US forced to halt shipments out of Afghanistan
Iran Press TV
Wed Dec 4, 2013 9:25AM GMT
The US military has temporarily suspended ground shipments of cargo from Afghanistan through key Pakistan supply route, citing anti-US protests and security risks to truck drivers in Pakistan, officials say.
'We are aware protests have affected one of the primary commercial transit routes between Pakistan and Afghanistan,' Pentagon Spokesman Mark Wright said Tuesday, adding, "We have voluntarily halted US shipments of retrograde cargo ... to ensure the safety of the drivers contracted to move our equipment."
The US decision came after a group of activists from Imran Khan's Pakistan Tehrik-i-Insaaf (PTI) party forcibly searched trucks for NATO supplies in northwest Pakistan on November 24, to show their protest at deadly US drone attacks.
The Pakistan Ground Line of Communication (GLOCC) runs from Tokham Gate at the Afghanistan-Pakistan border to the Pakistani port city of Karachi.
The affected overland route has been crucial for the United States as it winds down its combat troops and is to withdraw military hardware from war-torn Afghanistan, following a 2014 pullout plan.

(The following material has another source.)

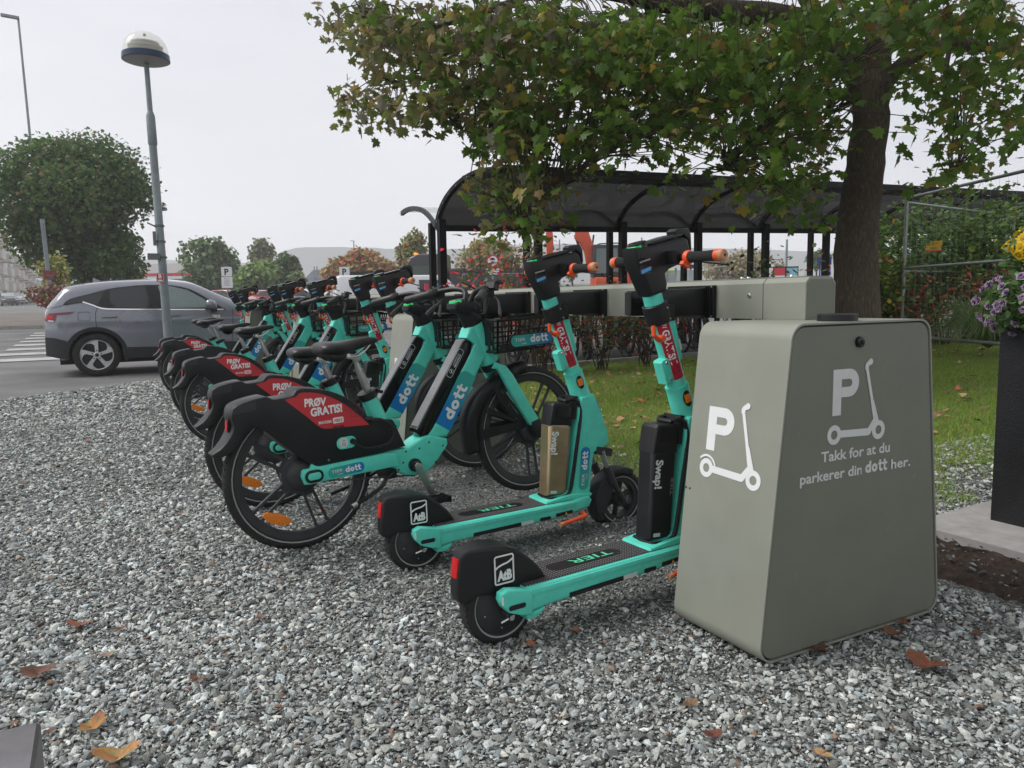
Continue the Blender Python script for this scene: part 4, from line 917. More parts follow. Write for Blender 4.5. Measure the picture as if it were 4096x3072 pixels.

According to officials, about half of US cargo is being withdrawn via the Pakistani route, while the rest are being taken out through air and sea routes.
'We anticipate that we will be able to resume our shipments through this route in the near future,' Wright said.
This is while Washington has announced that it has alternative routes available to the north through Central Asia, though those options cost too much and take longer.
NATO cargo shipments across Pakistan were disrupted for seven months after Islamabad closed the frontier in retaliation for US drone strikes that allegedly killed 24 Pakistani troops in 2011.
The NATO supply routes to Afghanistan, however, was reopened in July 2012 after then US Secretary of State Hillary Clinton apologized to Islamabad in a statement over the killing of the soldiers.
The unrelenting US drone attacks on Pakistani civilians has sparked public outrage all across the country.
Thousands of Pakistanis have staged massive anti-US rallies over the past few days to protest against the killing of innocent civilians by US assassination drone attacks.
The protestors have also called for blocking NATO supplies for neighboring Afghanistan which goes through Pakistan, expressing opposition to the presence of US-led foreign forces in neighboring Afghanistan.
US officials have repeatedly claim that their unmanned aircraft have targeted militants, though reports say thousands of civilians have been killed in the US drone operations in the country.